Columbia Journalism School Announces Global Visiting Fellows Initiative

August 17, 2018

Columbia Journalism School announced today its first Global Visiting Fellows initiative, a new program designed to enrich students’ academic experience and expose them to the work of leading international journalists. The program’s inaugural fellows are Lindsey Hilsum, international editor of Britain’s Channel 4 News, and Óscar Martínez, head of special investigations for El Salvador’s El Faro online newsmagazine. Hilsum will join the school for a week in late November, and Martínez will teach in spring semester classes in February.

“Our international curriculum provides students with the skills they will need to report across geographic and cultural borders, including meetings throughout the year with journalists who work all over the world,” said Ann Cooper, professor and international director at the school. “The new Global Visiting Fellows program will expand that experience by bringing in these outstanding journalists for what amounts to an intensive, short-term professorship.”

The Global Visiting Fellows will conduct workshops, visit classes and give public lectures that advance journalism education and prepare students for reporting in an increasingly globalized context. Fellows will talk about their own work and experiences, including the increasing dangers and press freedom pressures experienced by journalists around the globe. In 2017, for example, the Committee To Protect Journalists  counted 262 cases of journalists imprisoned because of their work, the highest number ever recorded in the group’s annual census. In the United States this week, more than 200 newspapers published coordinated editorials to address President Trump’s verbal attacks on the press, including his labeling of journalists as “enemies of the people.”

Lindsey Hilsum

Lindsey Hilsum has covered the major wars and refugee movements of the past three decades, including Syria, Libya, Iraq, Afghanistan, Kosovo and the Israeli-Palestinian conflict. From 2006 to 2008, she was based in China for Channel 4, and in 1994 Hilsum was the only English-speaking foreign correspondent in Rwanda when the genocide started; her reports for BBC were among the very few first-person accounts from that period. She has won several awards and contributes to The New York Review of Books, Granta, The Guardian, The Sunday Times and other publications. Her first book was "Sandstorm: Libya in the Time of Revolution." Before becoming a journalist, she was an aid worker, first in Latin America and then in Africa. Hilsum will teach November 26-30 in video, audio, writing and ethics classes. She also joins the school’s Thought Leader speaker series November 27, when she will be in conversation with Dean Steve Coll about Reporting the World and her book, “In Extremis: The Life and Death of the War Correspondent Marie Colvin.”

Oscar Martínez

Oscar Martínez, who heads the investigative unit at El Faro, which covers gang violence, will take up a Global Visiting Fellowship in late February.
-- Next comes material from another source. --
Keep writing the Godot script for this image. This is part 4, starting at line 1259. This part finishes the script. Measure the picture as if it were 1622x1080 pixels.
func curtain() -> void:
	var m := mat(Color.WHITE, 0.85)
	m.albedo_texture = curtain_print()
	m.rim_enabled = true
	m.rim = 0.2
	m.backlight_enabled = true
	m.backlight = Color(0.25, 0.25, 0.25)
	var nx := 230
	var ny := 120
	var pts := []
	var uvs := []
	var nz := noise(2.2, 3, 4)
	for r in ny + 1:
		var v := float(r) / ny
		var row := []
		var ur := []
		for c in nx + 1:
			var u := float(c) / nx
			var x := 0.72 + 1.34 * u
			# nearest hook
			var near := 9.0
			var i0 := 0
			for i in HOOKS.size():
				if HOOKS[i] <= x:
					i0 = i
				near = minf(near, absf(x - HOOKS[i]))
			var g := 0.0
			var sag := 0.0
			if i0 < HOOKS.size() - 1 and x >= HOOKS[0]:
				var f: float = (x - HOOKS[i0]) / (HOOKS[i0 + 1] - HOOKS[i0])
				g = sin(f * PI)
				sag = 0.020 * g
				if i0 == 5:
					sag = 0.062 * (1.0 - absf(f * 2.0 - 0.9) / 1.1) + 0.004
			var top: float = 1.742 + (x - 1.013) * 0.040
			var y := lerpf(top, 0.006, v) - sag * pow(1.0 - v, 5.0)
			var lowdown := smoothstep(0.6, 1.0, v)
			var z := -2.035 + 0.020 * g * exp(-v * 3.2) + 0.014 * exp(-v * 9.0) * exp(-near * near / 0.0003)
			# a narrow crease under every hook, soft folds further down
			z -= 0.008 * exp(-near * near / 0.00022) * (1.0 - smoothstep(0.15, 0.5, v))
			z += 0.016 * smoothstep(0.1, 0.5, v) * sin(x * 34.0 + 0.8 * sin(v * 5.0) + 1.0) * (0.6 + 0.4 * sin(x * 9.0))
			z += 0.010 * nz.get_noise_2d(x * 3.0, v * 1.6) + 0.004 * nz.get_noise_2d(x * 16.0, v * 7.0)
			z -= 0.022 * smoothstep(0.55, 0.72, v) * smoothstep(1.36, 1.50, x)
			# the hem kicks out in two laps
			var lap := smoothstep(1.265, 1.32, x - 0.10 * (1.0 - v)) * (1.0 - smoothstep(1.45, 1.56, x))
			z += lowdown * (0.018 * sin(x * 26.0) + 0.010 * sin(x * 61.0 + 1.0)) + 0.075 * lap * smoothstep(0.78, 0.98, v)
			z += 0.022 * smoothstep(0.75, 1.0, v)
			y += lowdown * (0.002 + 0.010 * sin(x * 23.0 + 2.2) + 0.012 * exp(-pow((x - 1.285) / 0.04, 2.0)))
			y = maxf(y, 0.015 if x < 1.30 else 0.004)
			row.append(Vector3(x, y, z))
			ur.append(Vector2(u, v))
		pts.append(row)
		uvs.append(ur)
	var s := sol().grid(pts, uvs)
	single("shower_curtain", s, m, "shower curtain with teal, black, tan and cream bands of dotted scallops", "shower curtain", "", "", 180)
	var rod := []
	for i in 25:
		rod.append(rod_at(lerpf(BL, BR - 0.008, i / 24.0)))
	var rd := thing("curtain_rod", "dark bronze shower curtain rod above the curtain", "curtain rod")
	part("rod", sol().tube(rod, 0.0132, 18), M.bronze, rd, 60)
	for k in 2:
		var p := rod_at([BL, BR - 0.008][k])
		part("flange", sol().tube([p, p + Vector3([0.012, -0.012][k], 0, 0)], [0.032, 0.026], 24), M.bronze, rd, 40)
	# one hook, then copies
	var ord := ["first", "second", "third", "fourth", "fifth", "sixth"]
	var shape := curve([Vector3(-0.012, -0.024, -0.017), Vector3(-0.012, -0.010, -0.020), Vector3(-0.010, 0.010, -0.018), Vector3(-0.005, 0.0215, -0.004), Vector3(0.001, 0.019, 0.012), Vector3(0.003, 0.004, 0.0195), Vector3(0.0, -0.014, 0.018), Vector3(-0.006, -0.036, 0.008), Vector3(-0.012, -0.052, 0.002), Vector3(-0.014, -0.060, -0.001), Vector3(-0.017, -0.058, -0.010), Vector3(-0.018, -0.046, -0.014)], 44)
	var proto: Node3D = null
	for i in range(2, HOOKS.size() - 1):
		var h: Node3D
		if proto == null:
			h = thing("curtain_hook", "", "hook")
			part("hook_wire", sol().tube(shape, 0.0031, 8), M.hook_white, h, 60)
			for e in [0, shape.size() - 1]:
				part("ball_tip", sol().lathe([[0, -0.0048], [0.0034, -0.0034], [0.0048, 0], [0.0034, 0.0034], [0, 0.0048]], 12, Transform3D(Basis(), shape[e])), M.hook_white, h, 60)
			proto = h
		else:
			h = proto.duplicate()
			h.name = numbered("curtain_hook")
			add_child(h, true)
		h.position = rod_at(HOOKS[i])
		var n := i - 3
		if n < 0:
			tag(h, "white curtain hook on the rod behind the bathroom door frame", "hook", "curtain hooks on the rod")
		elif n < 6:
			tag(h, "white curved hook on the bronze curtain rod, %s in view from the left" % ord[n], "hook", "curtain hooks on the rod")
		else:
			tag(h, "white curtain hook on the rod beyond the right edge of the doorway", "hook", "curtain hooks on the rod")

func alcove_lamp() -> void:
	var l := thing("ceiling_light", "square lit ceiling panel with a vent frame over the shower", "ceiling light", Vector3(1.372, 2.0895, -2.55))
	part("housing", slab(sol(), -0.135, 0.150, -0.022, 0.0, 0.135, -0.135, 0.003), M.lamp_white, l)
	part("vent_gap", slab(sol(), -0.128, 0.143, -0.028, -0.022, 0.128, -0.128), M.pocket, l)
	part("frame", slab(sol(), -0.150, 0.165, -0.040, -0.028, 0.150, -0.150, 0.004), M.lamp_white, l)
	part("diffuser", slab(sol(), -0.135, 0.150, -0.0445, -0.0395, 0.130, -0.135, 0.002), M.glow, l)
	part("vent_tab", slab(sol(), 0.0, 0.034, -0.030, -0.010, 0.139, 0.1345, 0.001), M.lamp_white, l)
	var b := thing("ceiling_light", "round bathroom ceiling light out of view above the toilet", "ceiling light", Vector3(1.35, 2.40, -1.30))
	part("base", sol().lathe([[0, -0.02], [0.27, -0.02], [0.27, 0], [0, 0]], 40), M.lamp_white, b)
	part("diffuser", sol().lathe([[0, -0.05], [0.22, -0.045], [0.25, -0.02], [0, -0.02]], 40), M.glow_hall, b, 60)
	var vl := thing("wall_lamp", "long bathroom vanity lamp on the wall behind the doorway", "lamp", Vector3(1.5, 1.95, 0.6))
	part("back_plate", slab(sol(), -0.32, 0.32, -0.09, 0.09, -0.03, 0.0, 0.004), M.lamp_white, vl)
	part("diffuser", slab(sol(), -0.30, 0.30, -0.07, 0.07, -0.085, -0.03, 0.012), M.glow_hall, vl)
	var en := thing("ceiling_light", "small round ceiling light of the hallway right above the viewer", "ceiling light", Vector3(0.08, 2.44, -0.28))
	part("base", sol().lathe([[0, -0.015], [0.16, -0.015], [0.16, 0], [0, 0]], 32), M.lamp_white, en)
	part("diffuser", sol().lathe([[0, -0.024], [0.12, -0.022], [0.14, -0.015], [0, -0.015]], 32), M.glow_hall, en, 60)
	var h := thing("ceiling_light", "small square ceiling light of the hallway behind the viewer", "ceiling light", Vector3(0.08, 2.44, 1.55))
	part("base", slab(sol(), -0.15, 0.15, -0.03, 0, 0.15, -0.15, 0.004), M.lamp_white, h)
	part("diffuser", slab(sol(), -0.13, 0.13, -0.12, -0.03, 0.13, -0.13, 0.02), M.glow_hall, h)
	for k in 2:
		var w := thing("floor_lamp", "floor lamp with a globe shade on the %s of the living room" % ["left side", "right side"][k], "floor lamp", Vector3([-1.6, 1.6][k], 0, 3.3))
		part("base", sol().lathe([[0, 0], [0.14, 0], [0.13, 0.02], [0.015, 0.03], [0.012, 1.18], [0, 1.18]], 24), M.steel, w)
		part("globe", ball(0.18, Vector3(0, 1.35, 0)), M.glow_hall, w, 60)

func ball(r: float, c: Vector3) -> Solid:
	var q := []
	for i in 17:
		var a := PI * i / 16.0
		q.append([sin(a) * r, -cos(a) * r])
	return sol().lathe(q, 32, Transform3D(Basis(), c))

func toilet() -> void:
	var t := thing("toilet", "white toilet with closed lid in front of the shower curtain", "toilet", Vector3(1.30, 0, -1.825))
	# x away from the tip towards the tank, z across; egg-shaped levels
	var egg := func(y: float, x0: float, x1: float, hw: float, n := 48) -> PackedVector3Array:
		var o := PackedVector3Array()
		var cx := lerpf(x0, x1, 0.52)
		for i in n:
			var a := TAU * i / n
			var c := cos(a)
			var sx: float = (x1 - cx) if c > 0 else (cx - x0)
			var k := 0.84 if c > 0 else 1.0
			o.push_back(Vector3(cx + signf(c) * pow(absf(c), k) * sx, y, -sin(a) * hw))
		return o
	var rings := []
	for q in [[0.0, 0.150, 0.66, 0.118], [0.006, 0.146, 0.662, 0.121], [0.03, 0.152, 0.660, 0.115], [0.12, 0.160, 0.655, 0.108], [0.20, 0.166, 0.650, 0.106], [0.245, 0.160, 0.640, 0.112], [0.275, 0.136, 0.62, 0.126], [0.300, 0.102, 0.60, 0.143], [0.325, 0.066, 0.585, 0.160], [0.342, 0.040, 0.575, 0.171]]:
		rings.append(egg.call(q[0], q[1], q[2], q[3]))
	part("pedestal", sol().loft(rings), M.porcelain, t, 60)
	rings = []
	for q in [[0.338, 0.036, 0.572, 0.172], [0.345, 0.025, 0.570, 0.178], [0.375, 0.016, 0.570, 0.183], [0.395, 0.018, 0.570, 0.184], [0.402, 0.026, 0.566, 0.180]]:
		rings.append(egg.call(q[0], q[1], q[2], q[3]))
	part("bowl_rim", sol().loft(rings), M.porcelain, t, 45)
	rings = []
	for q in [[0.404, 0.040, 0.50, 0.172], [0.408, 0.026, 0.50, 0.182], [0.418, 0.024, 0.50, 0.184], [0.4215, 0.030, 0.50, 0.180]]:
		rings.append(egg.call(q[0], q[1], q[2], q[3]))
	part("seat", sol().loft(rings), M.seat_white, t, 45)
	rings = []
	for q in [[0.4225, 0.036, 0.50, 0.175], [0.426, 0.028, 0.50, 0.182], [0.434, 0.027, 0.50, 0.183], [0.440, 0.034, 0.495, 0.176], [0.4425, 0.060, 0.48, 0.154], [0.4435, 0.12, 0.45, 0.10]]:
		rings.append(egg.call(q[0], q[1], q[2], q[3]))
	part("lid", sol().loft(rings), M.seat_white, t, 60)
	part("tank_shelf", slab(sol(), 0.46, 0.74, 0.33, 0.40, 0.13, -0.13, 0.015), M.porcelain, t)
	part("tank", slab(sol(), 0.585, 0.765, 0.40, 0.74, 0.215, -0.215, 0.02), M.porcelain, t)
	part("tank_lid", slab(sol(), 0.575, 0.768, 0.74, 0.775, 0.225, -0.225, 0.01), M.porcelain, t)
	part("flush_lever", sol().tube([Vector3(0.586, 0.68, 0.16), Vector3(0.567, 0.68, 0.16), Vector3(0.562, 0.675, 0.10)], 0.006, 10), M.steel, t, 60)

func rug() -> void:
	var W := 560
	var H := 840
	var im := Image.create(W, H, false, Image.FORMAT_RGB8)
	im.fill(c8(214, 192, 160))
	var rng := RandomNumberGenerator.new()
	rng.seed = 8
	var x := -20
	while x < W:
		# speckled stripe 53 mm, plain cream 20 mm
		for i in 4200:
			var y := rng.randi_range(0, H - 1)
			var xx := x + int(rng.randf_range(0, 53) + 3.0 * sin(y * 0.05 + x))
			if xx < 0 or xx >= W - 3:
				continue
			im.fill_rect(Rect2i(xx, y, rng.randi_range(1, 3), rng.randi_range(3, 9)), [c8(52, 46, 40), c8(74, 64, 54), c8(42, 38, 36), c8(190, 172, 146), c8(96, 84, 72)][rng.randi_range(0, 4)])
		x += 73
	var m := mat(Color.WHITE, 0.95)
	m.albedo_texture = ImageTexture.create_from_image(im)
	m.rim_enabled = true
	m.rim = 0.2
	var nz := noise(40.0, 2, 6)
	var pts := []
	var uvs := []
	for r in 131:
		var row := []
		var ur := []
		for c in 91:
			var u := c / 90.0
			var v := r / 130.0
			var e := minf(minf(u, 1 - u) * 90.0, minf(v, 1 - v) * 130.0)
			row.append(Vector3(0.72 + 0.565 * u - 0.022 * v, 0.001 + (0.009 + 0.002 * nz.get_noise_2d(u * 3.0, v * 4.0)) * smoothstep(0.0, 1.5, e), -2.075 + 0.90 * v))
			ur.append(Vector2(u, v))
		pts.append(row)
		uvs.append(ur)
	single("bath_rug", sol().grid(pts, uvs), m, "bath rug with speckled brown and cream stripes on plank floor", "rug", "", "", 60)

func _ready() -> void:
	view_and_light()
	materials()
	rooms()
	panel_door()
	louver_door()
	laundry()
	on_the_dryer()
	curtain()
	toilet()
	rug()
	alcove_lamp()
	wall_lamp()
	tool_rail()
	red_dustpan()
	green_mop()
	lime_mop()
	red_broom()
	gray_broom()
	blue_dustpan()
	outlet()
Martínez has been a reporter in Mexico and Central America, writing extensively on Central American migration. For two and a half years, he followed migrants as they traveled north and documented the abuses they suffered, including mass kidnappings, rape, human trafficking, and massacres. That reporting project, first featured on El Faro's website under the name, “El Camino (The Road),” was eventually published as a book in 2013 under the title “The Beast.” Martínez’s investigative reporting – such as his reports on extrajudicial killings by police – has made him a target of those whose crimes or misdeeds are exposed by his journalism. He has been honored with the International Press Freedom Award of the Committee to Protect Journalists and the Maria Moors Cabot prize given by Columbia University, among others.